John Grimley jgdigital | September 3, 2014

Mid-market deal professionals, from private equity professionals to investment bankers, often face the challenge of being perceived as simply a vendor to mid-market C-Suite executives – their services indistinguishable from their competitors.­

However, social media is increasingly becoming a tool to help overcome this misconception. Kevin O’Keefe, CEO of Seattle-based LexBlog Inc., a social media solutions provider to the legal services sector, outlines in a blog post how attorney David Sussman is using social media to distinguish himself among his peers as a “value generator.”

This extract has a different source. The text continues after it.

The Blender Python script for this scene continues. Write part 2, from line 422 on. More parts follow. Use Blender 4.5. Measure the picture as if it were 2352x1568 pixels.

O’Keefe cited Sussman: “We are reminded constantly that without value, we have no chance for business continuity.  CEOs and ‘C’ level executives want to be engaged and I refuse to be considered a ‘vendor’ to our client-partners.”  O’Keefe continued: “Sussman shared with his associates how using social media for less than a year has built his credibility and reputation.”

Some Mid-Market Professionals are Already Active on Social Media

Sussman, however, is not the only deal professional and advisor using social media.  This type of engagement is taking place already in the middle market – but it’s the exception rather than the rule.  Some forward thinking middle market advisors are actively engaged on a variety of social media platforms where they are attracting needle-in-the-haystack deals that non-social media engaged advisors won’t be.

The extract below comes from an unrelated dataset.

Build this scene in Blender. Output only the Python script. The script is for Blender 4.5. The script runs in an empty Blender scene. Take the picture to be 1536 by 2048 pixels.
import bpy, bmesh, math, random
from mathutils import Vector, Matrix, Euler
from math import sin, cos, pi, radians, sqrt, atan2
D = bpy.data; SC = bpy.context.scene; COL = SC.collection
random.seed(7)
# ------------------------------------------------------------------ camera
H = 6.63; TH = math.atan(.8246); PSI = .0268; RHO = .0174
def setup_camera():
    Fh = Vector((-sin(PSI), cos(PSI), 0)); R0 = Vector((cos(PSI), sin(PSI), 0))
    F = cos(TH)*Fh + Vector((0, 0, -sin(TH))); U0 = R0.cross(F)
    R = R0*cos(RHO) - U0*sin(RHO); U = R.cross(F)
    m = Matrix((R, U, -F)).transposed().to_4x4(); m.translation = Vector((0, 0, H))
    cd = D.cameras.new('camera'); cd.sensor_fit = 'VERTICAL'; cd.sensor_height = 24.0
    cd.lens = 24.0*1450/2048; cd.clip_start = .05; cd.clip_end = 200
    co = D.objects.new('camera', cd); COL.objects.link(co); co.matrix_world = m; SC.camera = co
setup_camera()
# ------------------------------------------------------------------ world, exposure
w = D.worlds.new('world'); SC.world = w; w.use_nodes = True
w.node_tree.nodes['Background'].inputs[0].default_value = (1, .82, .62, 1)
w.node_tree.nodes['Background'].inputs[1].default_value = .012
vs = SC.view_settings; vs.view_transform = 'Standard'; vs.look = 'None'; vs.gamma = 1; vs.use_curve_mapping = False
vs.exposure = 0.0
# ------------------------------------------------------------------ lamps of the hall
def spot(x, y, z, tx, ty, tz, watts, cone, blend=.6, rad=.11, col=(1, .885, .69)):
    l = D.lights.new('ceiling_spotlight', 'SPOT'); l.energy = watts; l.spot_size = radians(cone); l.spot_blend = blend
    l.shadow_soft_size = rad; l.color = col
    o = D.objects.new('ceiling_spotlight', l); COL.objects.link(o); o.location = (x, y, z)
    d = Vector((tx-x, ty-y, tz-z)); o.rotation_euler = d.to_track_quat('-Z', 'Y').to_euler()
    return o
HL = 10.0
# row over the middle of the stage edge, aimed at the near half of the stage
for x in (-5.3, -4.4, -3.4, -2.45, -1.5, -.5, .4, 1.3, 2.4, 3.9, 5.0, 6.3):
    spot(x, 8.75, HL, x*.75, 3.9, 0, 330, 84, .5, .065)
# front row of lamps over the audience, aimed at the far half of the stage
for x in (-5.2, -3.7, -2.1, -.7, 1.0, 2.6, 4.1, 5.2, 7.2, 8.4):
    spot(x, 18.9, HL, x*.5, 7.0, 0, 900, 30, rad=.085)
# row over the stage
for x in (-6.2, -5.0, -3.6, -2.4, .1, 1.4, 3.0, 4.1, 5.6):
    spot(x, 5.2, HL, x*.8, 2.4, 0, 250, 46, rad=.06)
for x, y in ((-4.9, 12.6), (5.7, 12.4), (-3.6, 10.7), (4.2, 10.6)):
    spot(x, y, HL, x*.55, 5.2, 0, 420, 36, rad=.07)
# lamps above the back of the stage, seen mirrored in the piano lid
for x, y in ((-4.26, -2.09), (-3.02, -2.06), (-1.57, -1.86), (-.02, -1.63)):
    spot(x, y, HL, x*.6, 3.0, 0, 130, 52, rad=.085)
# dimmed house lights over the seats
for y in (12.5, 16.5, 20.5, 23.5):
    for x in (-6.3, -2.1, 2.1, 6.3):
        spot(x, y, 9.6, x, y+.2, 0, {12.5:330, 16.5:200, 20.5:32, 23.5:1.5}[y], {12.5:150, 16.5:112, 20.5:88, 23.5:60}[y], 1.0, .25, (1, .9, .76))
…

Many of these social-focused advisors are relying on their blogging as a source of activity for their business-oriented social media engagement.  For example, mid-market advisors are using the content they create on blogs to actively engage online with C-suite executives and referral sources both nationally and internationally – thereby expanding their sources of deal flow from sources they might not be exposed to were it not for this considered online presence.

Among those investment banking firms that are already blogging are Allegiance Capital Corporation of Dallas, Texas, and Corporate Finance Associates of Laguna Hills, California.  Among private equity groups, New York’s Health Point Capital actively blogs.  And international law firm McKenna, Long & Aldridge LLP maintains Middle Market Money Blog, which provides “insight and guidance into legislation, regulation and trends to assist entrepreneurs and emerging growth companies address corporate finance and regulatory hurdles”.

Social Media Usage by the C-Suite Expanding Rapidly

These advisors have already recognized a very important trend: the use of social media by those who are the consumers of middle market corporate advisory services are expanding rapidly.

“Social media is emerging from its adolescent phase and is rapidly maturing”, reports social media analyst and advisor Jeff Bullas.  Indeed, “In 2010, the Fortune 100 were participating on social media but not to the extent they are now. The social networks were used for broadcasting but there was limited engagement. [Recently, companies] are having constant conversations with their customers and followers and creating vast amounts of digital content, reports Bullas.

Search Engine Journal provides a detailed infographic reflecting a “steep curve of the user growth rate in all age ranges and demographics, and the continuing pervasiveness of social networking into every facet of work, play and life in general.”

As these middle market executives and decision makers begin seeking knowledge through common social networks, the deal professionals with an already-established presence will reap significantly larger benefits than their slow-to-adopt competitors.

Who’ll be Next?

Mid-market advisors are increasingly turning to highly efficient social media channels like blogs to reach targeted audiences.  Social media is cost and time efficient, and allows busy mid-market professionals to secure more deal flow in less time and with less expense than traditional networking.

Importantly, mid-market advisors can customize their efforts with their own unique service offer and ideal potential client base in mind.  For example, you are able to share industry-specific articles or highlight successes of your portfolio companies. For those mid-market advisors not yet fully engaged on social media, the adoption process is quite simple and there are many advisors already engaged on social media that are well worth emulating.